>>>

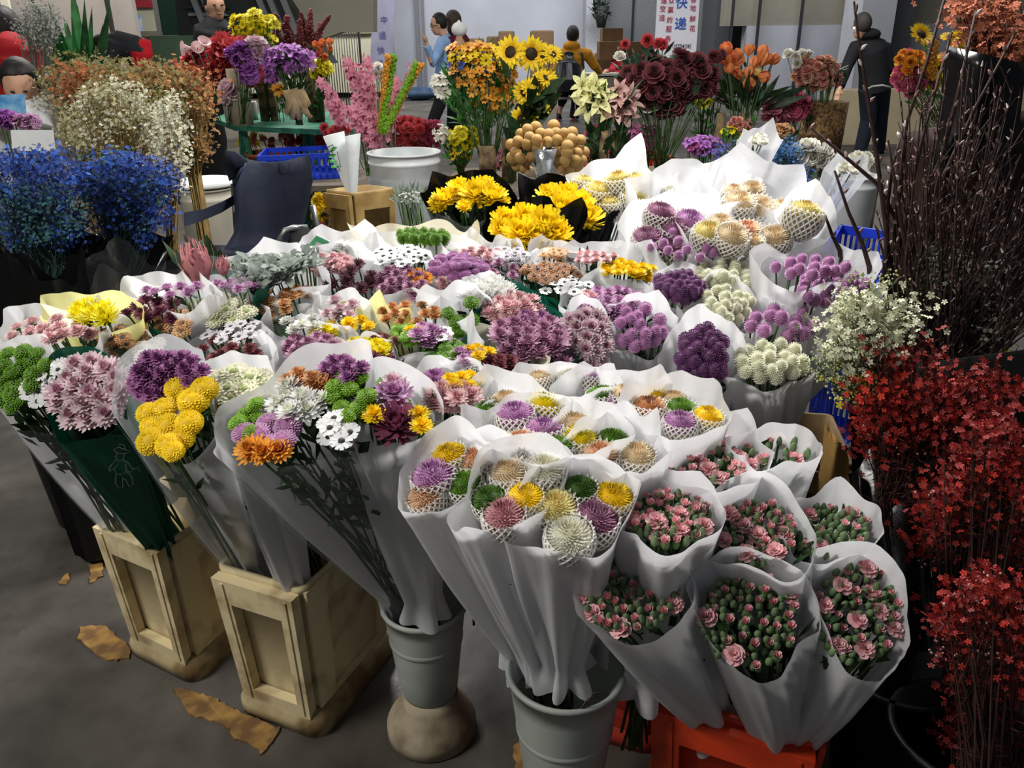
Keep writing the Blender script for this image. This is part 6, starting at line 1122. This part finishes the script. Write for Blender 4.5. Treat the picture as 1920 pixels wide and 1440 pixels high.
# ------------------------------------------------------------------ airy sprays: gypsophila, dried flowers, waxflower, budded branches
def floret(mb, p, r, rng, mi=0, n=5, up=V((0, -.5, .6))):
    d = (up+V((rng.uniform(-1, 1), rng.uniform(-1, 1), rng.uniform(-1, 1)))*.8).normalized(); s_ = d.cross(V((.3, .2, 1))).normalized(); u = s_.cross(d); a0 = rng.uniform(0, 6)
    vs = [p]; fs = []
    for k in range(n):
        q = a0+2*PI*k/n
        for w_, rr, hh in ((-.45, .75, .25), (0, 1.0, .15), (.45, .75, .25)): vs.append(p+(s_*math.cos(q+w_)+u*math.sin(q+w_))*r*rr+d*r*hh)
        fs.append((0, 3*k+1, 3*k+2, 3*k+3))
    mb.add(vs, fs, mi)
def spray(label, Y, clouds, base, wraprim=None, wz=None, wrap='black', name='flower_spray', cat='bouquet', group=None, stems=70, stemm=None, leaves=0, leafm=None, lsize=(.03, .006), depth_=.5, twig=.0012, kindname='blossoms', ground=0.01, wL=None, peaks=()):
    """clouds: (cx, cy, sx, sy, colour material, n, floret radius, style)"""
    rng = random.Random(hash((int(base[0]), int(base[1]), len(clouds))) & 0xffff); B = PY(base[0], base[1], base[2]); rt = root(name, (B.x, B.y, ground), label, cat, group); G_ = V((B.x, B.y, ground)); hubs = []
    byc = {}
    for (cx, cy, sx, sy, m_, n, r, *st) in clouds:
        mb = byc.setdefault(m_.name, (MB(), m_))[0]; mp = mpp(PY(cx, cy, Y)); k = max(1, n//9)
        for _ in range(k):           # little clusters
            a = rng.uniform(0, 6.283); q = math.sqrt(rng.random()); x, y = cx+sx*q*math.cos(a), cy+sy*q*math.sin(a); zz = rng.uniform(-1, 1)*depth_*sx*mp; h0 = PY(x, y, Y+zz); hubs.append(h0)
            for _j in range(max(1, n//k)):
                p = h0+V((rng.gauss(0, 1), rng.gauss(0, 1), rng.gauss(0, .8)))*r*3.0
                if st and st[0] == 'ball': mb.ell(p, r*rng.uniform(.4, .75), 5, 3)
                else: floret(mb, p, r*rng.uniform(.7, 1.25), rng)
    for nm, (mb, m_) in byc.items():
        o = part(kindname, mb, m_, rt); o['kind'] = 'stuff'
    mb = MB()
    for _ in range(stems):
        h = rng.choice(hubs); m_ = h.lerp(B, .45)+V((rng.uniform(-.02, .02), rng.uniform(-.02, .02), 0))
        if wraprim: Cw = PY(wraprim[0], wraprim[1], Y); q_ = wraprim[2]*mpp(Cw)*.55; m_ = Cw.lerp(B, .12)+V((rng.uniform(-q_, q_), rng.uniform(-q_, q_)*.6, 0)).lerp(V(), .2)
        mb.tube([h, m_, B+V((rng.uniform(-.02, .02), rng.uniform(-.02, .02), 0)), G_+V((rng.uniform(-.03, .03), rng.uniform(-.03, .03), .0))], [twig, twig*1.5, twig*2, twig*2], 3, 0, False)
        for _k in range(3):
            h2 = rng.choice(hubs)
            if (h2-h).length < .14: mb.tube([h2, h.lerp(m_, .5)], twig*.8, 3, 0, False)
    for _ in range(leaves):
        h = rng.choice(hubs); q = h.lerp(B, rng.uniform(0, .6)); leafq(mb, q, V((rng.uniform(-1, 1), rng.uniform(-1, 1), rng.uniform(-.3, 1))), lsize[0]*rng.uniform(.6, 1.4), lsize[1], 1, rng)
    o = part('stems', mb, [stemm or STEM(), leafm or LEAF()], rt); o['kind'] = 'stuff'
    if wraprim:
        cx, cy, hw, hh = wraprim; C = PY(cx, cy, Y); mp = mpp(C); mb = MB(); n = 40; rows = 10; r0_ = .05
        for i in range(rows+1):
            t = i/rows; c0 = B.lerp(C, t)
            for j in range(n):
                a = 2*PI*j/n; rr = (r0_+(hw*mp-r0_)*t)*(1+.07*math.sin(5*a+cx)+.05*math.sin(11*a+t*4)); zt2 = (hh*mp*2*math.sin(a)*t + .05*t*math.sin(4*a+1))
                mb.v.append((c0.x+rr*math.cos(a), c0.y+rr*.7*math.sin(a), c0.z+zt2*.5))
        for i in range(rows):
            for j in range(n): mb.f.append((i*n+j, i*n+(j+1) % n, (i+1)*n+(j+1) % n, (i+1)*n+j)); mb.m.append(0)
        part('wrapper', mb, wmat(wrap), rt)
    return rt
BL = mat('gyp_blue', '#173d96', .7, .5, 20, color2='#0d2258', rand=0, lo=.3, hi=.7); BL2 = mat('gyp_blue_pale', '#2f62c8', .7, .4, 20, rand=0); TEAL = mat('gyp_teal', '#3a6a70', .7, .4, 30, rand=0)
WG = mat('gyp_white', '#d8d6bc', .8, .25, 30, rand=0); WGY = mat('gyp_cream', '#c2bd90', .8, .4, 30, rand=0); TAN = mat('dried_tan', '#b88a58', .8, .4, 25, color2='#7f6436', rand=0); RUST = mat('dried_rust', '#b0683a', .8, .4, 25, rand=0); OLV = mat('dried_olive', '#8b8450', .8, .4, 25, rand=0)
STRAW = mat('straw', '#a88c52', .8, .3, 30, rand=0)
GS = 'airy dyed and dried bunches at the left of the stall'
spray('bunch of royal blue dyed gypsophila, in black wrap, right one of the pair', 2.55, [(240, 345, 92, 50, BL, 2200, .0062), (230, 320, 90, 36, BL2, 420, .0068), (255, 415, 66, 40, BL, 900, .0062), (215, 360, 100, 76, TEAL, 1300, .005), (265, 400, 50, 30, BL2, 160, .0068)], (232, 560, 2.45), (238, 470, 82, 40), group=GS, stems=90, stemm=mat('stem_teal', '#27453f', .7, rand=0))
spray('bunch of royal blue dyed gypsophila cut by the left edge of the photo', 2.45, [(60, 335, 100, 52, BL, 1900, .006), (70, 320, 90, 36, BL2, 340, .0066), (60, 400, 100, 60, TEAL, 2600, .005), (80, 420, 90, 50, BL, 700, .006)], (95, 620, 2.35), (85, 480, 112, 45), group=GS, stems=90, stemm=mat('stem_teal', '#27453f', .7, rand=0))
spray('bunch of ivory gypsophila rising behind the blue ones', 2.95, [(215, 215, 80, 60, WG, 1500, .0062), (190, 235, 80, 70, WGY, 1600, .006), (290, 250, 34, 60, WG, 600, .0062), (240, 190, 90, 40, OLV, 700, .006)], (230, 500, 2.85), (240, 420, 60, 20), group=GS, stems=120, stemm=STRAW, wrap='smoke')
spray('long hanging sprig bunch of ivory gypsophila beside the straw stems', 2.8, [(322, 260, 26, 80, WG, 1100, .0062), (318, 330, 18, 50, WG, 400, .006)], (322, 560, 2.8), (322, 480, 26, 14), group=GS, stems=40, stemm=STRAW, wrap='smoke')
spray('big bunch of tan and rust dried flowers with straw stalks', 3.3, [(280, 180, 118, 48, TAN, 1700, .0085), (330, 170, 72, 44, RUST, 900, .0085), (150, 160, 42, 34, RUST, 500, .0085), (260, 170, 110, 52, OLV, 1900, .0085), (375, 240, 26, 60, TAN, 600, .0075)], (365, 330, 3.3), group=GS, stems=160, stemm=STRAW, twig=.0018)
spray('pale olive dried bunch standing left of the tan one', 3.5, [(150, 150, 70, 40, OLV, 1100, .008), (190, 150, 60, 34, WGY, 800, .008), (110, 185, 44, 46, WG, 600, .007), (160, 205, 60, 50, WGY, 900, .007)], (180, 420, 3.4), group=GS, stems=80, stemm=STRAW)
spray('misty grey-green gypsophila cloud at upper left', 4.2, [(70, 50, 42, 44, mat('mist_grey', '#a9aaa2', .8, .2, rand=0), 1500, .006), (60, 200, 30, 20, mat('gyp_lilac', '#b892c0', .8, .2, rand=0), 500, .009)], (90, 300, 4.2), group=GS, stems=60, stemm=mat('stem_grey', '#6f7468', .7, rand=0))
bunch('violet statice blossoms in front of the girl with the book', 3.0, [('carnation', 'violet', .045, 12, 222, 18, 10, 7), ('carnation', 'lilac', .045, 50, 228, 26, 8, 8)], (40, 330, 3.0), leaves=20, bz=.01)
cardpx('white printed paper sheet standing behind the left blue gypsophila', 'paper_sheet', [(20, 244), (100, 244), (104, 282), (24, 284)], 2.85, mat('card_white', '#e9eceb', .5, .05, rand=0), None, 'paper')
# tall dark buckets under the left bunches
for i, (x, y, Y, lab) in enumerate(((232, 560, 2.45, 'black floor bucket under the right blue gypsophila'), (95, 620, 2.35, 'black floor bucket under the left blue gypsophila'), (322, 560, 2.8, 'black floor bucket under the hanging ivory gypsophila'))):
    p = PY(x, y, Y); mb = MB(); h = .42; mb.lathe([(.001, .001), (.11, .001), (.15, h), (.155, h), (.155, h+.01), (.145, h+.01), (.105, .02), (.001, .02)], 28, (p.x, p.y, 0)); single('floor_bucket', mb, mat('bucket_black', '#141416', .5, .2, rand=0), lab, 'bucket', 'black floor buckets')
for i, (x, y, Y, hw, hh) in enumerate(((60, 500, 2.1, 90, 60), (250, 490, 2.3, 100, 50), (330, 520, 2.5, 40, 40), (150, 520, 2.2, 80, 50))):
    p = PY(x, y, Y); mb = MB(); n = 36; z1 = p.z; r1 = hw*mpp(p); rng = random.Random(i)
    for k in range(9):
        t = k/8
        for j in range(n): a = 2*PI*j/n; rr = (.07+(r1-.07)*t)*(1+.08*math.sin(6*a+i)+.04*math.sin(13*a+t*5)); mb.v.append((p.x+rr*math.cos(a), p.y+rr*.75*math.sin(a), .02+(z1-.02)*t+(.04*math.sin(3*a+i)+.02*math.sin(7*a))*t))
    for k in range(8):
        for j in range(n): mb.f.append((k*n+j, k*n+(j+1) % n, (k+1)*n+(j+1) % n, (k+1)*n+j)); mb.m.append(0)
    single('empty_sleeve', mb, wmat('black' if i % 2 == 0 else 'smoke'), ('crumpled black plastic sleeve at far left beneath blue gypsophila', 'smoky film sleeve under the right blue gypsophila', 'small black sleeve next to the protea heads', 'smoky film sleeve between two blue gypsophila bunches')[i], 'sleeve')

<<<

Task prompt:
From the listing above, copy every line that holds the string "part".

Solution to this task:
Keep writing the Blender script for this image. This is part 6, starting at line 1122. This part finishes the script. Write for Blender 4.5. Treat the picture as 1920 pixels wide and 1440 pixels high.
        o = part(kindname, mb, m_, rt); o['kind'] = 'stuff'
    o = part('stems', mb, [stemm or STEM(), leafm or LEAF()], rt); o['kind'] = 'stuff'
        part('wrapper', mb, wmat(wrap), rt)